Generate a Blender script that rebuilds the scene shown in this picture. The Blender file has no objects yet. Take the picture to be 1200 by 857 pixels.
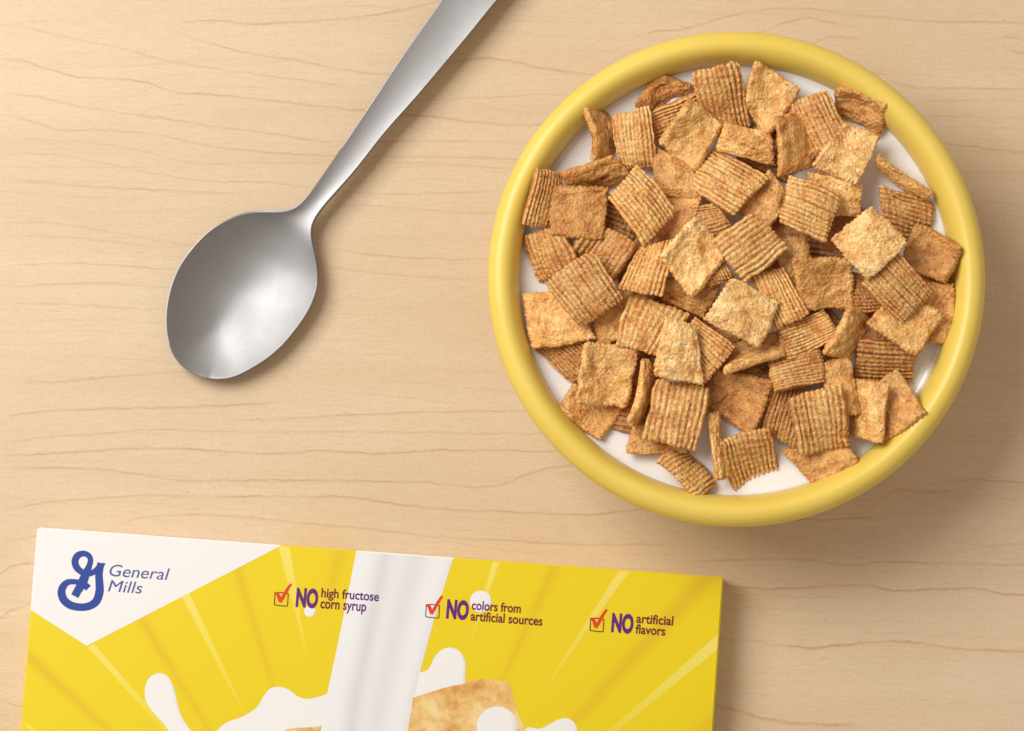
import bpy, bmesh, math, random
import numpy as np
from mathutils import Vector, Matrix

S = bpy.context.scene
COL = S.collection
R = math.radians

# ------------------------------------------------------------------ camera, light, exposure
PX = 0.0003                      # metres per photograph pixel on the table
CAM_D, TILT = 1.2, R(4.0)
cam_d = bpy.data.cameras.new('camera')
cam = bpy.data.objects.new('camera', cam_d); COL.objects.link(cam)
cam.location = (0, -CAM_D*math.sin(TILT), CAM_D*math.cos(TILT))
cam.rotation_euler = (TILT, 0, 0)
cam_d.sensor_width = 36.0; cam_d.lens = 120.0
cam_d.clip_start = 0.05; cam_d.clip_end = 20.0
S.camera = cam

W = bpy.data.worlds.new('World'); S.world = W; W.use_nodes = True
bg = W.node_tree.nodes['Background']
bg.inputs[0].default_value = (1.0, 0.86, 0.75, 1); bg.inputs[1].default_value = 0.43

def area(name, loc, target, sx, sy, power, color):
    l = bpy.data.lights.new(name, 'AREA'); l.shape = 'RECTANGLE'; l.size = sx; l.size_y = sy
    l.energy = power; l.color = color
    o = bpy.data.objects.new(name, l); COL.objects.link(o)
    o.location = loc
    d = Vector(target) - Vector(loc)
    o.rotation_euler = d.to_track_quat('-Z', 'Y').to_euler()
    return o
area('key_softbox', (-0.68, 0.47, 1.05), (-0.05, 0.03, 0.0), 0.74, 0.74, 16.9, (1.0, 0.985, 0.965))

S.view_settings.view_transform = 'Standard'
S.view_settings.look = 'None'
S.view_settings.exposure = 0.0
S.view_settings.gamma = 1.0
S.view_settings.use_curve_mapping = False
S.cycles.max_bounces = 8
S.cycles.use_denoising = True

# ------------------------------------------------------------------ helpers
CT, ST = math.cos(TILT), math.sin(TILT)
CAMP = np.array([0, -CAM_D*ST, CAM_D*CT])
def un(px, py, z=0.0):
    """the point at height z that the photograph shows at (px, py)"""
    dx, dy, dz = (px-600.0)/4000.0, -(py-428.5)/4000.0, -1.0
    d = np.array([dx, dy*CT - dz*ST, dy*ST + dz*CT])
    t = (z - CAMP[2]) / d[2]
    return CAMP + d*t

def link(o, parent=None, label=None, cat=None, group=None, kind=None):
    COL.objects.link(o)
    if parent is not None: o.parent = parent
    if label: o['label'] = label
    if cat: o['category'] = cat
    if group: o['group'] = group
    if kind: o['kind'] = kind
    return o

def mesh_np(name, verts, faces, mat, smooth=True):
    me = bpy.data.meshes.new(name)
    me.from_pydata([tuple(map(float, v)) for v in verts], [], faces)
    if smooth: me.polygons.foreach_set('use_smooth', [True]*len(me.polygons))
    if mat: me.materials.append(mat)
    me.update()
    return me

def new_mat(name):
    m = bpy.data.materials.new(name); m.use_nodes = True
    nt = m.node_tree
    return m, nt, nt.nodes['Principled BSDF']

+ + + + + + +

Please extract exactly the lines of the data, from the first through the line containing "S.cycles.use_denoising = True", and add no pictures to the copy.

Generate a Blender script that rebuilds the scene shown in this picture. The Blender file has no objects yet. Take the picture to be 1200 by 857 pixels.
import bpy, bmesh, math, random
import numpy as np
from mathutils import Vector, Matrix

S = bpy.context.scene
COL = S.collection
R = math.radians

# ------------------------------------------------------------------ camera, light, exposure
PX = 0.0003                      # metres per photograph pixel on the table
CAM_D, TILT = 1.2, R(4.0)
cam_d = bpy.data.cameras.new('camera')
cam = bpy.data.objects.new('camera', cam_d); COL.objects.link(cam)
cam.location = (0, -CAM_D*math.sin(TILT), CAM_D*math.cos(TILT))
cam.rotation_euler = (TILT, 0, 0)
cam_d.sensor_width = 36.0; cam_d.lens = 120.0
cam_d.clip_start = 0.05; cam_d.clip_end = 20.0
S.camera = cam

W = bpy.data.worlds.new('World'); S.world = W; W.use_nodes = True
bg = W.node_tree.nodes['Background']
bg.inputs[0].default_value = (1.0, 0.86, 0.75, 1); bg.inputs[1].default_value = 0.43

def area(name, loc, target, sx, sy, power, color):
    l = bpy.data.lights.new(name, 'AREA'); l.shape = 'RECTANGLE'; l.size = sx; l.size_y = sy
    l.energy = power; l.color = color
    o = bpy.data.objects.new(name, l); COL.objects.link(o)
    o.location = loc
    d = Vector(target) - Vector(loc)
    o.rotation_euler = d.to_track_quat('-Z', 'Y').to_euler()
    return o
area('key_softbox', (-0.68, 0.47, 1.05), (-0.05, 0.03, 0.0), 0.74, 0.74, 16.9, (1.0, 0.985, 0.965))

S.view_settings.view_transform = 'Standard'
S.view_settings.look = 'None'
S.view_settings.exposure = 0.0
S.view_settings.gamma = 1.0
S.view_settings.use_curve_mapping = False
S.cycles.max_bounces = 8
S.cycles.use_denoising = True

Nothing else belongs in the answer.